At the time, Gielgud was appearing in West End live theatre, and was about to star in a Hollywood production of Shakespeare’s Julius Caesar.  Quality and tabloid media treated the issue differently, as the aforementioned two liberal stalwart quality publications wondered if Britain should follow France’s Napoleonic Code lead and decriminalise male homosexuality, while moralist tabloid hacks in the Sunday Express, Daily Mail, News of the World and Sunday Pictorial  all wanted Gielgud humiliated and subjected to exemplary punishment. The House of Lords and baser elements of the judiciary agreed, and applauded judges who punished working class infringers of entrapment laws with three year prison sentences, although the Anglican Church of that time was divided between fundamentalists and liberal reformers, as has always been the case. It was to be another three years before the Wolfenden Committee was convened to address issues related to the decriminalisation of male homosexuality and prostitution.

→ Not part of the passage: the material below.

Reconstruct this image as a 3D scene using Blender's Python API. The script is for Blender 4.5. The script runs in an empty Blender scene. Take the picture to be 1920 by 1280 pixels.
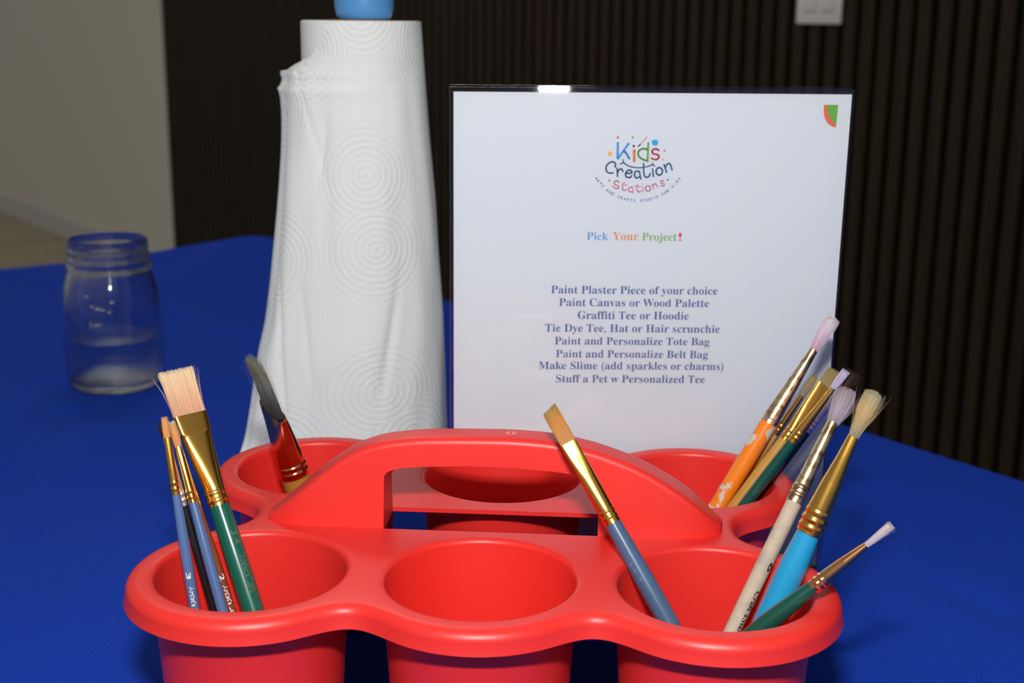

Patrick Higgins: Heterosexual Dictatorship: Male Homosexuality in Postwar Britain: London: Fourth Estate: 1996.

Tags: General

1 response so far ↓

  • 1 Paul // Mar 30, 2008 at 6:48 pm

    In 1953 the UK was in the grip of a general post war crime wave and a major clampdown on homosexual clubs and gatherings. We survived by subverting the BBC and advertising gay parties as ‘ruby weddings’ on Housewive’s Choice, which unwittingly gave out the addresses of the parties. These requests were always for the same record: I enjoy being a girl, by Doris Day.